The problem with the first part was that it sank under the weight of its own worthiness. You could feel it ticking off the issues as it went on - Masturbation: check. Loss of virginity: check. Male homosexuality: check. Lesbianism: check. Bisexuality: check. To be fair, this reflected the programme's moral agenda - a generous, inclusive morality summed up by one of the songs on the relentless soundtrack, 'It's OK to feel good.' Whatever you want to do is all right, it's normal. But, leaving aside the fact that there are two sizeable minorities over whose needs the programme rode rough-shod, the highly inhibited and the completely unsuccessful, it still felt perfunctory, and finally tedious.
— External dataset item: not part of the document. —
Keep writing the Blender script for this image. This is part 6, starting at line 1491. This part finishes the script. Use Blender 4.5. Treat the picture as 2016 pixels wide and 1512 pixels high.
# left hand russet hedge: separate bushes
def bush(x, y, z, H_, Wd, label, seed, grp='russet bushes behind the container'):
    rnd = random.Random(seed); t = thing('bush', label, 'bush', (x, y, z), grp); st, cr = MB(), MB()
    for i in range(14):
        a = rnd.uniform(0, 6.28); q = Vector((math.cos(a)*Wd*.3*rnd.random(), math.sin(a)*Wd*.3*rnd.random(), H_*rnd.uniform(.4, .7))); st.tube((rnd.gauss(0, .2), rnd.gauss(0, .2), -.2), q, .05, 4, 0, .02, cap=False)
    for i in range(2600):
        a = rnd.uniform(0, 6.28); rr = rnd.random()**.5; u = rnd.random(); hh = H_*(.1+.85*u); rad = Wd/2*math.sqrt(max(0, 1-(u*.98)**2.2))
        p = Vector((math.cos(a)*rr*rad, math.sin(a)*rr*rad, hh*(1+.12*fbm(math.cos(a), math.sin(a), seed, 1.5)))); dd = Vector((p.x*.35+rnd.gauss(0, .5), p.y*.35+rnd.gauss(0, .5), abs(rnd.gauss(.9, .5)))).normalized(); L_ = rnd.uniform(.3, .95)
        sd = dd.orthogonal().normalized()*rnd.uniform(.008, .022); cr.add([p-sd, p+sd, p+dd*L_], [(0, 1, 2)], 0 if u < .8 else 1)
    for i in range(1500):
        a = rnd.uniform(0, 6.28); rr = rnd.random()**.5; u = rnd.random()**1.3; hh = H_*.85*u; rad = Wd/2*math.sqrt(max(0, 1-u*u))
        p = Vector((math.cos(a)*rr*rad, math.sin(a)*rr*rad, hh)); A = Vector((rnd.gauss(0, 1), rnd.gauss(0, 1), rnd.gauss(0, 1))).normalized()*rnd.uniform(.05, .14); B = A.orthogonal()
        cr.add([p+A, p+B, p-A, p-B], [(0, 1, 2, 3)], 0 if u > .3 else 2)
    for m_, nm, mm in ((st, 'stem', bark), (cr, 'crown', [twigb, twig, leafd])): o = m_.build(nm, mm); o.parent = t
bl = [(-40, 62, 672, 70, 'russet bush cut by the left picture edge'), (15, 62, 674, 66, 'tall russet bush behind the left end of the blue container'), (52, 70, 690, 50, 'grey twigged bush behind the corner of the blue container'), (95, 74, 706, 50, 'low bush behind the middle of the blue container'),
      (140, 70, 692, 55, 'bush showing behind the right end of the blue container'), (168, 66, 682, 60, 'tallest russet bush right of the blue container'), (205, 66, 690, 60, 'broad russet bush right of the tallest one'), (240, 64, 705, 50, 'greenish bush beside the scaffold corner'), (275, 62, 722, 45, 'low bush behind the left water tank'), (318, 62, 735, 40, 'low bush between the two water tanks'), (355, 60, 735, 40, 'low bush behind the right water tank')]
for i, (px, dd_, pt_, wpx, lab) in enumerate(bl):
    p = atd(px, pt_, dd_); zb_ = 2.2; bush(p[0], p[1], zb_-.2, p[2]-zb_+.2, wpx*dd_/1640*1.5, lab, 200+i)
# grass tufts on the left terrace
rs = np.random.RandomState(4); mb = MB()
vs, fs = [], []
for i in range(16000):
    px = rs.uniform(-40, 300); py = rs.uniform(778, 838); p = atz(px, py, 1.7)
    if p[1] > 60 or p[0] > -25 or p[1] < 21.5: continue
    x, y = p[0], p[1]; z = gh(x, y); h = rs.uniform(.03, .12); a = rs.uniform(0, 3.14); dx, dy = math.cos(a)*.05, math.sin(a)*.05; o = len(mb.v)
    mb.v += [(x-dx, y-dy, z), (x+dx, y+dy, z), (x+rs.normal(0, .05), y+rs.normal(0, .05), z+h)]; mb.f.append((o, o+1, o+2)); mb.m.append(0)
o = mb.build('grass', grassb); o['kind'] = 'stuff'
Meanwhile Alan Partridge, host of Radio 4's controversial new chat-show Knowing Me, Knowing You (Tuesday), treads on the toes of practically every minority you can think of; as a result, the programme caught the sharp side of the listeners' tongue on this week's Feedback (Radio 4, Friday), which this week featured several complaints about its puerility and unnecessary explicitness; this probably cheered its makers up no end.

Knowing Me, Knowing You is a spin-off from the excellent On the Hour, Knots Landing to its Dallas. As that image should suggest to the teleliterate, it has some of the characteristics of its parent programme, but doesn't quite live up to it. To begin with, it has inhospitable subject matter. On the Hour, being a spoof of news-programmes, could pull in a lot of disparate material, and could be made in isolation, so that it never lost its poker face. But the chat- show, the target of Knowing Me, Knowing You, is a far more restrictive form. In particular, a chat-show has to have a studio audience to applaud the guests, laugh at the jokes, generally lend proceedings a bit of ambience. Unfortunately, the audience here never stops laughing, so that the joke has been exploded by the studio audience before it reaches the listener. The only way the programme could really work, in fact, is to have an audience consisting entirely of skilled comic improvisers, who could keep a straight face throughout. Failing that, you could try to get an audience entirely devoid of any sense of humour.

Still, the programme has effectively punctured some chat-show conventions. There are knowing squibs about the fake knowledgeability of chat-show hosts: Partridge gets a guest's name wrong, and says sorry, 'but I'd never heard of you before tonight'. He begins a question by saying, 'Now I read a bit in your book that was highlighted in yellow by a researcher for me . . . '

It's hard to know where it goes from here. Steve Coogan's characterisation of Partridge, a self-proclaimed 'Argos / World of Leather man', with his ersatz man-of-the-world philosophising ('Maybe O levels and A levels are just bits of paper . . . that you have framed in your office'), is brilliant, and never cracks. He's a driver you can rely on; he may need a different vehicle.